Lo dico spesso, forse troppo: io ho avuto la fortuna di cimentarmi con un percorso formativo, culturale e professionale lontanissimo dalla mia laurea in Lettere, nel 1975, il cui unico (ed esclusivamente funzionale) passaggio tecnologico fu la battitura a macchina della tesi di laurea in bozza, con successiva normalizzazione in copisteria.
L’incontro con i dispositivi digitali avvenne dopo e per caso: a scuola c’erano un collega e uno studente dotati di Spectrum Sinclair e sotto casa aprì un negozio – siamo a metà degli anni ’80 – che vendeva Commodore 64. E così ho cominciato l’esplorazione, che continuo tuttora: cercare senso e significato con valenza intellettuale, politica e didattica analizzando e valutando aspetti operativi e cognitivi. E rifuggendo dagli slogan del pensiero unico della mistica dell’innovazione, la peggior forma di dominio tecnocratico possibile.
In quegli inizi accadde però un episodio che avrebbe dovuto mettermi sull’avviso su ciò che mi aspettava: ero in una scuola media, nell’aula degli audiovisivi, attigua a quella dove erano collocati un paio di C64 e alcuni Olivetti M24, quando entrò un’ausiliaria che non mi aveva mai visto prima. Vedendomi trafficare con quegli oggetti mi disse: “Lei deve essere il nuovo insegnante di educazione tecnica”. Non ricordo se delusi questa fortissima e limpida convinzione, ma l’aura che emanavo allora mi ha perseguitato per tutti i decenni successivi.
È mia abitudine, per esempio, iniziare i laboratori universitari in cui lavoro a contratto domandando quali siano le aspettative rispetto al percorso. Accanto a chi mi guarda stranito, non avendo ancora una confidenza personale tale da consentirgli di esclamare: “Ma quali vuoi che siano?”, ci sono puntualmente coloro che dichiarano: “Io non sono per niente tecnologic* e nutro un po’ di timore sui miei possibili risultati”. Dentro questa ricorrente autovalutazione vi sono tutte le componenti di un bias diffusissimo e – colpevolmente – trascurato.
Da una parte si fanno coincidere tutte le “tecnologie” (compresi libri, quaderni, matite, penne, occhiali, automobili, biciclette, monopattini, distributori di bibite e così via) con i dispositivi digitali. Dall’altra si attribuisce a questi ultimi una valenza totemica, assoluta e indiscutibile, alla quale ci si deve iniziare avvalendosi di ermeneuti a ciò consacrati.
Questo approccio ha numerose implicazioni negative, che impediscono alle persone di diventare davvero autonome.
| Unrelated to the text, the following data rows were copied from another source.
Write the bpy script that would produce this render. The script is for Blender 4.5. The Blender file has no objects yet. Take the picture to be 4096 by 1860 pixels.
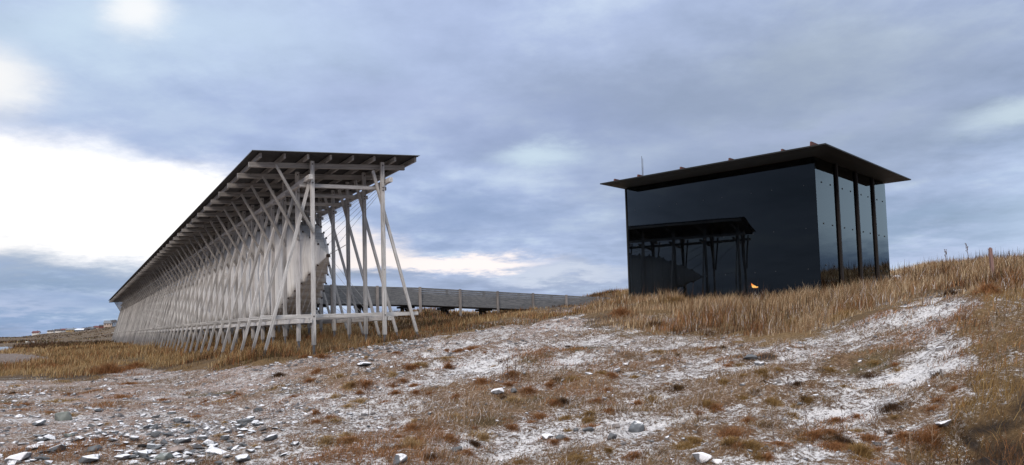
import bpy, bmesh, math, random
import numpy as np
from mathutils import Vector, Matrix

random.seed(7)
RNG = np.random.default_rng(11)
SC = bpy.context.scene
COL = SC.collection

# ------------------------------------------------------------------ camera
F_PX, PPX, PPY, PITCH, ROLL = 3036.45, 2048.0, 1095.32, 0.0666, -0.0276     # for a 4096 px wide picture
_cp, _sp = math.cos(PITCH), math.sin(PITCH)
_r0, _u0 = np.array([1, 0, 0.]), np.array([0, -_sp, _cp])
FWD = np.array([0, _cp, _sp])
_c, _s = math.cos(ROLL), math.sin(ROLL)
RGT = _c * _r0 + _s * _u0
UPV = -_s * _r0 + _c * _u0
K = 4096 / 2576.0                                                            # D pixels (2576 wide) -> S pixels

cam_d = bpy.data.cameras.new('camera')
cam = bpy.data.objects.new('camera', cam_d)
COL.objects.link(cam)
cam_d.sensor_width = 36
cam_d.lens = F_PX / 4096 * 36
cam_d.shift_y = (PPY - 930) / 4096
cam_d.clip_start = 0.1
cam_d.clip_end = 30000
m = Matrix.Identity(4)
for i in range(3):
    m[i][0], m[i][1], m[i][2] = RGT[i], UPV[i], -FWD[i]
cam.matrix_world = m
SC.camera = cam


def project(X, Y, Z):
    """world -> D pixels (2576 x 1170), depth"""
    d = X * FWD[0] + Y * FWD[1] + Z * FWD[2]
    d = np.where(d > 0.05, d, 0.05)
    x = PPX + F_PX * (X * RGT[0] + Y * RGT[1] + Z * RGT[2]) / d
    y = PPY - F_PX * (X * UPV[0] + Y * UPV[1] + Z * UPV[2]) / d
    return x / K, y / K, d


def ray(dx, dy):
    v = FWD * F_PX + RGT * (dx * K - PPX) - UPV * (dy * K - PPY)
    return v / np.linalg.norm(v)


def at(dx, dy, Y):
    v = ray(dx, dy)
    return v * (Y / v[1])


# ------------------------------------------------------------------ noise (numpy)
def _hash(ix, iy, seed):
    h = (ix.astype(np.int64) * 374761393 + iy.astype(np.int64) * 668265263 + seed * 1442695041) & 0xffffffff
    h = ((h ^ (h >> 13)) * 1274126177) & 0xffffffff
    return ((h ^ (h >> 16)) & 0xffff) / 65535.0


def vnoise(x, y, seed=0):
    ix, iy = np.floor(x), np.floor(y)
    fx, fy = x - ix, y - iy
    fx, fy = fx * fx * (3 - 2 * fx), fy * fy * (3 - 2 * fy)
    a = _hash(ix, iy, seed); b = _hash(ix + 1, iy, seed)
    c = _hash(ix, iy + 1, seed); d = _hash(ix + 1, iy + 1, seed)
    return a + (b - a) * fx + (c - a) * fy + (a - b - c + d) * fx * fy - 0.5


def fbm(x, y, seed=0, octv=4, gain=0.5):
    s, amp = 0, 1.0
    for o in range(octv):
        ca, sa = math.cos(o * 1.3), math.sin(o * 1.3)
        s = s + amp * vnoise((x * ca - y * sa) * 2 ** o + 17.3 * o, (x * sa + y * ca) * 2 ** o + 9.1 * o, seed + o)
        amp *= gain
    return s


def sstep(a, b, x):
    t = np.clip((x - a) / (b - a), 0, 1)
    return t * t * (3 - 2 * t)


# ------------------------------------------------------------------ gallery / pavilion layout (fitted)
TH = 0.524
AX = np.array([-math.sin(TH), math.cos(TH), 0]); PR = np.array([math.cos(TH), math.sin(TH), 0])
G0 = np.array([-6.723, 25.6056, 0.0])
GW = 2.515
NF = 59
PA = 0.8294
E1 = np.array([-math.sin(PA), math.cos(PA), 0]); E2 = np.array([math.cos(PA), math.sin(PA), 0])
PF = np.array([11.9895, 28.3426, 0.0]); PS1, PS2, PZR = 10.48, 11.197, 6.522
POFF, PC1 = 1.62, 1.045
PW = PF + E2 * POFF + E1 * PC1
PL1, PL2 = 9.05, 9.0

# ------------------------------------------------------------------ terrain height
CP = [  # D pixel x, y, forward distance
    (-300, 1300, 7.5), (0, 1170, 10), (0, 1080, 14), (0, 1000, 21), (0, 950, 32), (0, 925, 42), (0, 905, 60), (0, 890, 85),
    (-600, 1170, 9.6), (-600, 1000, 22), (-600, 920, 50), (-1200, 1100, 13), (-1200, 950, 33),
    (180, 873, 130), (240, 866, 160), (130, 905, 52), (250, 900, 50), (250, 940, 32), (250, 1020, 17), (250, 1170, 9.5),
    (283, 862, 128), (330, 868, 85), (430, 884, 48), (530, 893, 35), (400, 930, 32), (450, 980, 21),
    (644, 1170, 8.8), (644, 1050, 13.5), (644, 970, 19), (644, 930, 22.3), (668, 899, 24.5),
    (791, 893, 25.6), (840, 905, 22.5), (1000, 1170, 8.4), (1000, 1050, 12), (1000, 960, 16), (1000, 900, 20), (970, 866, 26.5), (1063, 851, 27.4),
    (1288, 1170, 8.2), (1288, 1050, 11.5), (1288, 950, 15), (1288, 880, 19.5), (1288, 830, 26), (1288, 803, 33), (1400, 796, 35),
    (1151, 800, 51.5), (1243, 792, 53), (1331, 779, 54.6), (1531, 763, 58.5), (1085, 782, 56), (1000, 795, 54),
    (1540, 740, 64), (1700, 742, 66),
    (1585, 754, 36.7), (1700, 1170, 7.8), (1700, 1050, 10.5), (1700, 950, 13.5), (1700, 880, 17.5), (1700, 840, 21), (1700, 800, 25), (1700, 772, 30),
    (2000, 1170, 7.3), (2000, 1050, 9.5), (2000, 950, 12), (2000, 880, 15), (2000, 848, 18), (2000, 803, 22), (2000, 772, 26.5), (2068, 752, 30.5),
    (2300, 1170, 6.8), (2300, 1050, 8.7), (2300, 950, 10.8), (2300, 880, 12.8), (2300, 820, 14.6), (2300, 782, 16), (2300, 758, 17.5), (2300, 745, 21),
    (2300, 722, 28), (2240, 728, 37.5), (2300, 684, 44),
    (2500, 1170, 6.2), (2500, 1050, 7.6), (2500, 950, 9), (2500, 850, 11.2), (2500, 790, 13), (2470, 750, 14.5), (2500, 735, 18), (2500, 708, 24), (2500, 667, 38),
    (2576, 663, 36), (2800, 1170, 5.8), (2800, 900, 9.5), (2800, 710, 17), (2800, 650, 34), (3300, 1100, 6), (3300, 800, 10), (3300, 650, 20), (3300, 600, 36),
]
CPW = [at(*c) for c in CP]
CPW += [np.array(p, float) for p in [
    (-25, 75, .25), (-12, 58, .75), (-30, 95, -.2), (-60, 128, -1.0), (-20, 110, -.6), (0, 100, .6), (8, 90, 2.1), (25, 90, 3.0), (10, 160, -1.0), (-40, 180, -1.6),
    (40, 70, 3.0), (60, 50, 3.2), (60, 20, 1.6), (60, 150, 1), (40, 5, .4), (20, 2, -.6),
    (0, 2, -1.62), (0, -6, -1.55), (-8, 0, -1.7), (8, 0, -1.35), (-30, 0, -1.8), (-25, -30, -1.7), (25, -30, -.8), (0, -60, -1.2), (70, -60, .5), (-100, -60, -2.2),
    (-100, 30, -2.1), (-120, 60, -2.4), (0, -300, -1.5), (300, 0, 2.), (-300, -100, -3), (250, 300, -1), (0, 400, -2.6), (-110, 400, -1.9), (-300, 500, -1.3)]]
# the far shore and the hill with the town (D px x, y, distance)
TOWN_BASE = [(-200, 851, 800), (0, 849, 850), (70, 847, 860), (91, 842, 880), (130, 838, 890), (155, 836, 900), (185, 836, 905), (210, 835, 905), (240, 829, 905), (262, 824, 905), (290, 823, 905), (340, 819, 905), (420, 822, 900)]
CPW += [at(*c) for c in TOWN_BASE]
CPW += [np.array([p[0] * 1.3, p[1] * 1.3, p[2] - 2.0]) for p in [at(*c) for c in TOWN_BASE]]
CPW += [np.array([300, 900, -4.]), np.array([0, 1200, -5.]), np.array([-900, 300, -3.]), np.array([900, 200, 3.]), np.array([0, -1200, -2.]),
        np.array([2500, 0, -3.]), np.array([-2500, 0, -4.]), np.array([0, 2800, -6.]), np.array([0, -2800, -3.])]
CPW = np.array(CPW)


def _uv(X, Y):
    R = np.sqrt(X * X + Y * Y) + 1.5
    L = np.log(R)
    A = np.arctan2(X, Y)
    # polar-log coordinates laid on a plane (log R as radius) so there is no seam behind the camera
    return L * np.sin(A) * 2.2, L * np.cos(A) * 2.2


_cu, _cv = _uv(CPW[:, 0], CPW[:, 1])


def _tps(r2):
    return 0.5 * r2 * np.log(r2 + 1e-9)


_n = len(CPW)
_A = np.zeros((_n + 3, _n + 3))
_A[:_n, :_n] = _tps((_cu[:, None] - _cu[None]) ** 2 + (_cv[:, None] - _cv[None]) ** 2) + np.eye(_n) * 0.004
_A[:_n, _n:] = np.stack([np.ones(_n), _cu, _cv], 1)
_A[_n:, :_n] = _A[:_n, _n:].T
_W = np.linalg.solve(_A, np.concatenate([CPW[:, 2], np.zeros(3)]))
WATER_Z = -1.95
BAY = np.array([(-64, 96), (-76, 117), (-114, 177), (-150, 186), (-420, 205), (-420, 40), (-130, 78), (-90, 90)], float)


def in_poly(px, py, poly):
    poly = np.asarray(poly, float)
    ins = np.zeros(np.shape(px), bool)
    n = len(poly)
    for i in range(n):
        x0, y0 = poly[i]; x1, y1 = poly[(i + 1) % n]
        c = ((y0 > py) != (y1 > py)) & (px < (x1 - x0) * (py - y0) / (y1 - y0 + 1e-12) + x0)
        ins ^= c
    return ins


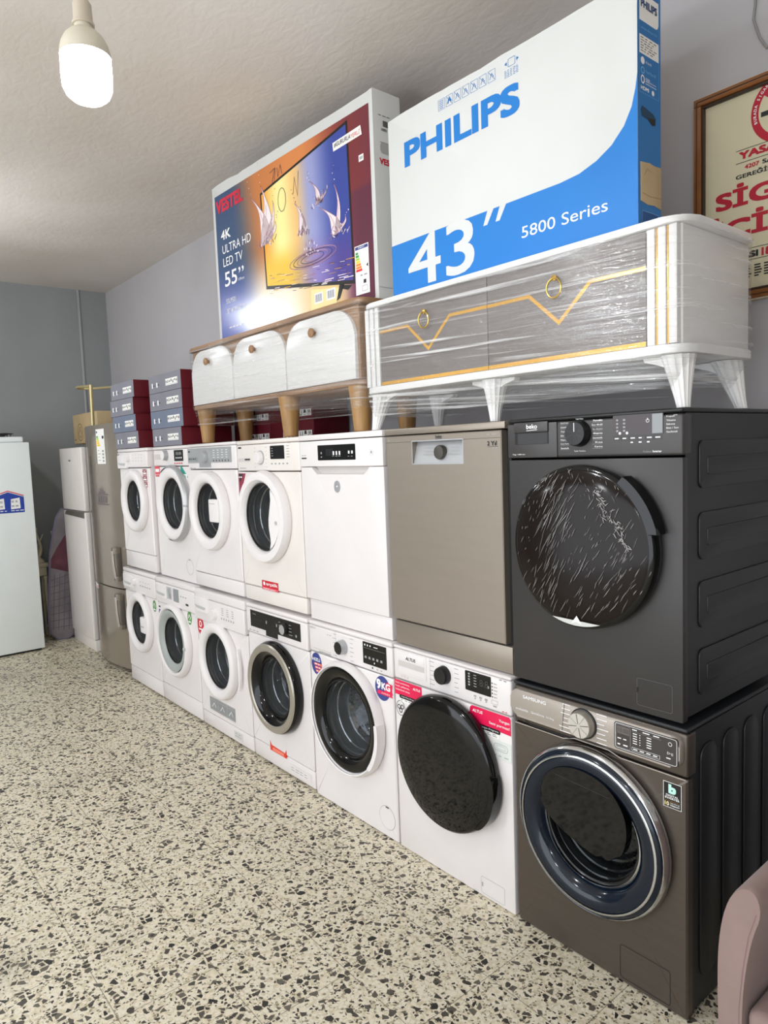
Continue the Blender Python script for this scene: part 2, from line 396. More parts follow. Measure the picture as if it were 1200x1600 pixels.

In primo luogo, un’impostazione mnemonica, meccanica e addestrativa degli apprendimenti, in piena e assurda contraddizione con il design cognitivo e commerciale delle interfacce, a impostazione prevalentemente visiva, fortemente intuitive, che dovrebbero invece invogliare a esplorare e sperimentare in prima persona.
In secondo luogo, l’acquisizione stentata di un gergo balbettato e del tutto approssimativo, che anziché chiarire annebbia e confonde, partorendo espressioni come “laboratori di informatica”, “DAD” e “DID” nell’istruzione o “corsi di informatica” nella formazione dei nonni e degli anziani in genere, e la rinuncia a priori a costruire un lessico davvero condiviso, basato sulle effettive possibilità di impiego in un contesto definito.
In terzo luogo, la cultura della delega all’esperto (o presunto tale) locale, le cui conoscenze e competenze personali diventano le regole generali, indiscusse e indiscutibili del comportamento di gruppo, generando situazioni paradossali, come quella dei corsisti che accendono i dispositivi su cui dovrebbero imparare e devono invece attendere un bel po’ di tempo che i personal computer terminino il lentissimo aggiornamento di sistema che il “guru de noantri” ha deciso monocraticamente – e misteriosamente – di impostare come automatico.
In quarto luogo, ciò che mi preoccupa di più: i singoli e i gruppi che preferiscono il limbo della dipendenza e della necessità di ricorrere alle opinioni o agli interventi pratici altrui piuttosto che affrontare la fatica di un processo emancipatorio, di acquisizione di consapevolezza e di capacità critica.
Con i tempi che corrono e considerata la pervasività dei dispositivi digitali in ogni aspetto della vita quotidiana, questa scelta di subalternità configura una rinuncia attiva alla piena cittadinanza.